6. Graham’s first band was named after Buddy Holly

“We were The Hollies,” says Graham. “We were named after Buddy Holly - he was one of us.”

“He wore a suit and tie and he had glasses. He wasn't like Elvis, who’d slick his hair back and shake his backside and stuff. He wasn't one of those. He was one of us. I remember so distinctly when Allan and I heard that he had had died, we were both absolutely crying on the street.”

Graham’s third disc is Maybe Baby by Buddy Holly and The Crickets. The song was recorded at Tinker Air Force Base in Oklahoma City, in 1957, while the band were on tour and it was released the following January. It was a Top 40 hit in the U.S., the UK, and Canada.

7. Sometimes meeting your heroes can have a happy ending

In 1962 the vocal duo The Everly Brothers played at Manchester’s Free Trade Hall. Being huge fans Graham and his boyhood friend Allan Clarke went to see them play but also waited for hours outside their hotel to meet them.

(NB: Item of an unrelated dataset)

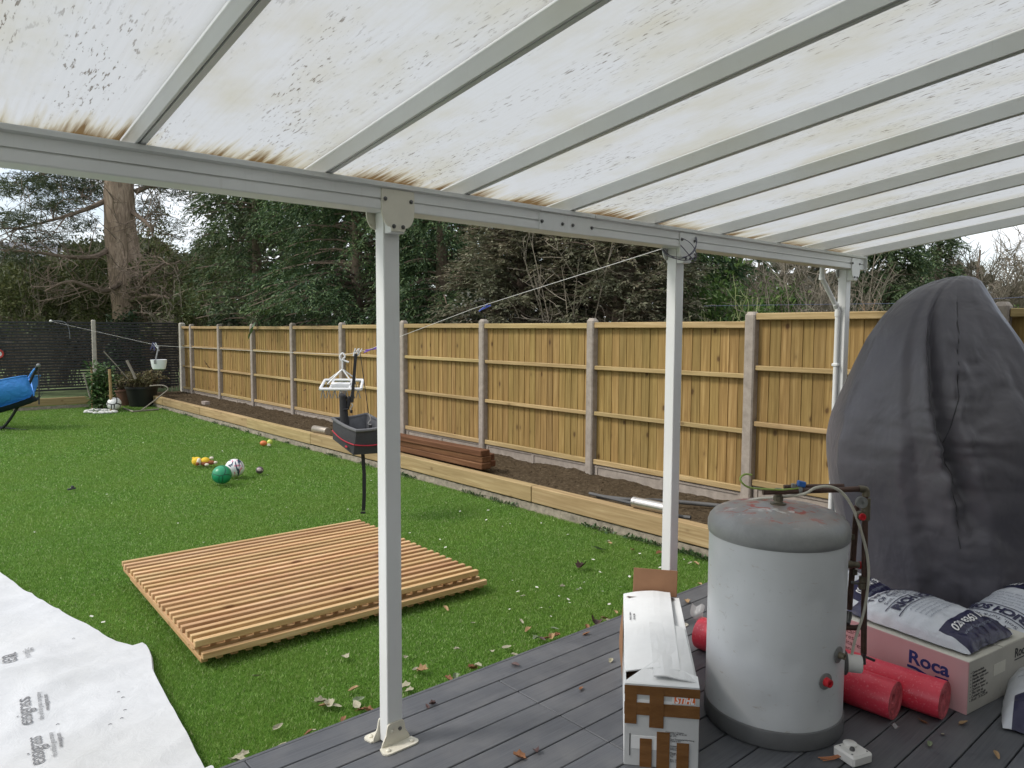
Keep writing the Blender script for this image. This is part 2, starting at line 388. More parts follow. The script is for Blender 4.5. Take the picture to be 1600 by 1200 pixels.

Graham picks up the story, “They stood and talked to me and Allan for what seemed like 20 minutes - it may have only have been two minutes... We said, 'You know, we sing together and one day we'd really love to make records'... and that was that.”

Three years later The Hollies are playing at the London Palladium. The band are there in the afternoon doing their soundcheck and the phone rings. It’s Phil Everly for Graham.

“And he goes, ‘Hey, Graham, Don and I are in town. We're about to start a record called Two Yanks in England and do The Hollies have any songs that they haven't recorded yet?’”

The brothers picked six of The Hollies unrecorded songs.

“We went and we helped them record our songs. And part of the backing band was a pianist called Reggie Dwight [Elton John], also Jimmy Page on guitar and John Paul Jones on bass [who would together go on to form one half of Led Zeppelin] and they made Two Yanks in England.”

8. Aged 81 Graham has no intention of retiring or slowing down

“I love what I do,” says Graham. “That's the thing, you know, don't give up. I love what I do, you know, don't let anybody stop you. If you have something that you love get to it, do it!”

“I can't do anything about the past. You can't buy a second of time. Even Bill Gates and [Mark] Zuckerberg can't buy a second of time.”